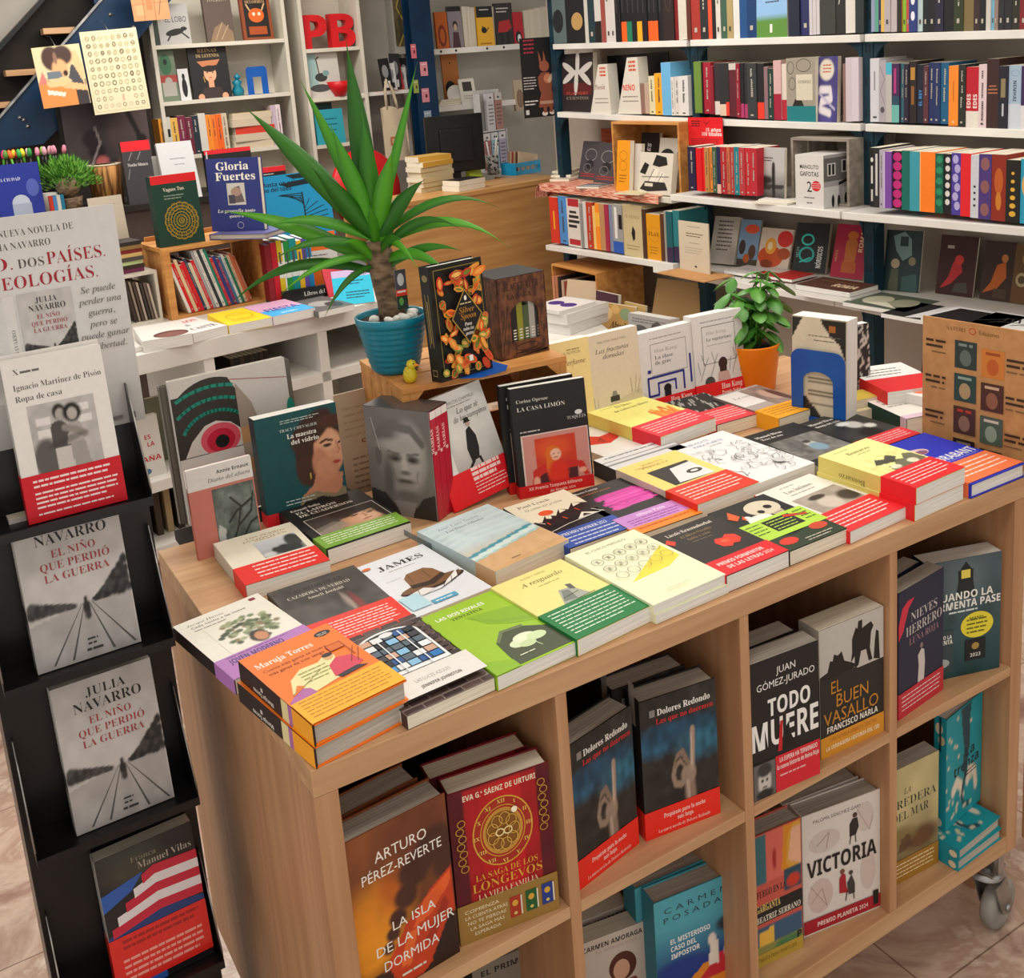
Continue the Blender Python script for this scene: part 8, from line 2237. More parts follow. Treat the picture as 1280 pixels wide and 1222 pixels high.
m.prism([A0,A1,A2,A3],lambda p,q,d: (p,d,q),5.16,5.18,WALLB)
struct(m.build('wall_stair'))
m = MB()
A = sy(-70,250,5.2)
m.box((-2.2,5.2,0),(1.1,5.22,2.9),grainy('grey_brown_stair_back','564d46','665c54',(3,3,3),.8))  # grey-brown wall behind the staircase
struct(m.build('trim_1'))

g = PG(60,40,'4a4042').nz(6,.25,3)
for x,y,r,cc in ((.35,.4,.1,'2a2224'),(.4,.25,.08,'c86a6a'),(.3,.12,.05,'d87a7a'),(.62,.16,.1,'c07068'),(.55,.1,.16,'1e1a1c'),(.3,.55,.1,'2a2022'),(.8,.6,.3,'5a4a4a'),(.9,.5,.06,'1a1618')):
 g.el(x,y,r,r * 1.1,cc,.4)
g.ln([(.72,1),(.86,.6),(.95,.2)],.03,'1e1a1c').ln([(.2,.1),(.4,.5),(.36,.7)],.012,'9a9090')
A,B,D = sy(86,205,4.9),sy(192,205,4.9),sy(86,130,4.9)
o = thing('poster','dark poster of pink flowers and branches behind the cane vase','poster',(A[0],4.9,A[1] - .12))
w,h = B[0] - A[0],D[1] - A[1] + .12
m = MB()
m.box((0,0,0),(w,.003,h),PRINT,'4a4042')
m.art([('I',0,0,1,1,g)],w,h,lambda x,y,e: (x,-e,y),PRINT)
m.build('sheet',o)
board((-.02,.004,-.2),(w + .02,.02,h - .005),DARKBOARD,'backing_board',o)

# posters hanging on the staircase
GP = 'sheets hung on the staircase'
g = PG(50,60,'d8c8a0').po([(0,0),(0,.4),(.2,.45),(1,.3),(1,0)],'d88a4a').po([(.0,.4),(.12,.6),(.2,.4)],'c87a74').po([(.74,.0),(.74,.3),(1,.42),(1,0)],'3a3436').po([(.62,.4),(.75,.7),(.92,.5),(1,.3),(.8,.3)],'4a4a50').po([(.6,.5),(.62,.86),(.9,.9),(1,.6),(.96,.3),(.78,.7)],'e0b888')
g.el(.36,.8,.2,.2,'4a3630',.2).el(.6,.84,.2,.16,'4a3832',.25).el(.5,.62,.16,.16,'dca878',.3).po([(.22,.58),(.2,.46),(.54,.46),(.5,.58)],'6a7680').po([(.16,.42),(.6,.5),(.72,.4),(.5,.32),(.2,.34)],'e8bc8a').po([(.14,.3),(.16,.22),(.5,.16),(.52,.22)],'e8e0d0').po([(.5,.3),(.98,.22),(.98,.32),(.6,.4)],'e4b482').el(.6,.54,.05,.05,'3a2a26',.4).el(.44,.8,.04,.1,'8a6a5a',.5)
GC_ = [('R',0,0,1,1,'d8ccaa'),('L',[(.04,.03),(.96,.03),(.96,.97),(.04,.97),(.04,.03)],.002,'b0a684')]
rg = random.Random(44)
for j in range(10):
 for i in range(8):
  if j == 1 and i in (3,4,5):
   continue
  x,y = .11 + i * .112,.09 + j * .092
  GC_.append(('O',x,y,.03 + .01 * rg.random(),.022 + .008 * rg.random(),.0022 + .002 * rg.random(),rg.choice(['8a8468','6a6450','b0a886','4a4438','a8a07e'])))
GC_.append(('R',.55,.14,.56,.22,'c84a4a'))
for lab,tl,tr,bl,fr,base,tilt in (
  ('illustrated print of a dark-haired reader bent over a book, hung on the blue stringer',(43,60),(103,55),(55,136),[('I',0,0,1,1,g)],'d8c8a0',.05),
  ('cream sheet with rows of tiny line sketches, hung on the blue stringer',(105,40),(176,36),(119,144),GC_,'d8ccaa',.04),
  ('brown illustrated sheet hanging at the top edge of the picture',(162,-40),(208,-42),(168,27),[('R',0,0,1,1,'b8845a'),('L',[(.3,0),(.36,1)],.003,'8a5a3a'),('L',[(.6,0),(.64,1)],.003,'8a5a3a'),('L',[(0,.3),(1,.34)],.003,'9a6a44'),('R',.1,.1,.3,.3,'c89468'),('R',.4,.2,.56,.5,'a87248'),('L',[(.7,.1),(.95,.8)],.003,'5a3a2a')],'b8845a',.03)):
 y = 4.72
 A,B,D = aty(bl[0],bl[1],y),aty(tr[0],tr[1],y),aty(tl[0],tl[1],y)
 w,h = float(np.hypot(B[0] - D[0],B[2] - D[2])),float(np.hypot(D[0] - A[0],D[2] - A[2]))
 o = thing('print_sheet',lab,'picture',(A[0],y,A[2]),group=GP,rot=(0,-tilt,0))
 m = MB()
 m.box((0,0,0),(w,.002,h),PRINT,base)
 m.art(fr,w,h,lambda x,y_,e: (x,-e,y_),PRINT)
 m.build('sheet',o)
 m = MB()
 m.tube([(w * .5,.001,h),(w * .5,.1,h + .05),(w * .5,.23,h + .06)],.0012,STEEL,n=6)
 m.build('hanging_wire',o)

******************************

Pull out every line above that holds the word "build".

* Task result
struct(m.build('wall_stair'))
struct(m.build('trim_1'))
m.build('sheet',o)
 m.build('sheet',o)
 m.build('hanging_wire',o)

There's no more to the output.